Várias coisas me surpreenderam durante a minha pesquisa: descobrir que tinha sido vizinha da Cassandra por tanto tempo e nunca ter cruzado com ela morando num prédio vizinho. Também o grande número de estudos sobre a autora, teses de mestrado, doutorado etc., e algumas recusas para depoimentos durante o documentário, a grande maioria de namoradas da Cassandra (risos)! Ela levava um jeito de tímida, mas aparentemente era terrível! E também os diversos elogios sobre a autora, por parte da maioria dos entrevistados. Cassandra era realmente uma pessoa muito querida e respeitada!

O que Cassandra Rios ainda tem a dizer para as novas gerações? 

Cassandra tem muito a dizer para as novas gerações. Vou tomar a liberdade de transcrever a sua própria fala na última entrevista que concedeu para a revista Trip, em junho de 2001, um ano antes do seu falecimento. O jornalista perguntou o que a autora achava do modo como a homossexualidade era tratada, e então ela respondeu: “Há forças de ação e de retração. Alguns homossexuais estão saindo do subsolo em que viviam, se manifestando. A maioria ainda se esconde. Escrevi uns 30 livros sobre homossexualidade. É o máximo uma mulher ter coragem de falar que ama uma mulher, ou um homem falar que ama um homem… com pureza. Os homossexuais sabem amar”. A contribuição de Cassandra para a literatura brasileira é inestimável, bem como e principalmente para a visibilidade lésbica. Sua coragem e ousadia devem  servir de exemplo para as novas gerações. Para o movimento LGBT, Cassandra abriu a porta e trouxe a consciência para um monte de gente sobre o assunto, isso é inestimável e deve ser reconhecido!

Se tivesse que recomendar um livro de Cassandra para as novas gerações, qual você indicaria como livro de iniciação para o universo da escritora?

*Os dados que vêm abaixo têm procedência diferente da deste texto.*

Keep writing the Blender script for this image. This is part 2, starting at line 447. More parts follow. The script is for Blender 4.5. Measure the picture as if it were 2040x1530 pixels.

Indicaria “Eu sou uma lésbica”, publicado em forma de folhetim na Revista Status, em 1980, que conta de maneira atraente a iniciação amorosa de uma menina com uma mulher mais velha e sua trajetória até a idade adulta em busca da sua identidade homossexual. O desfecho da história é surpreendente e seus três últimos parágrafos são impactantes.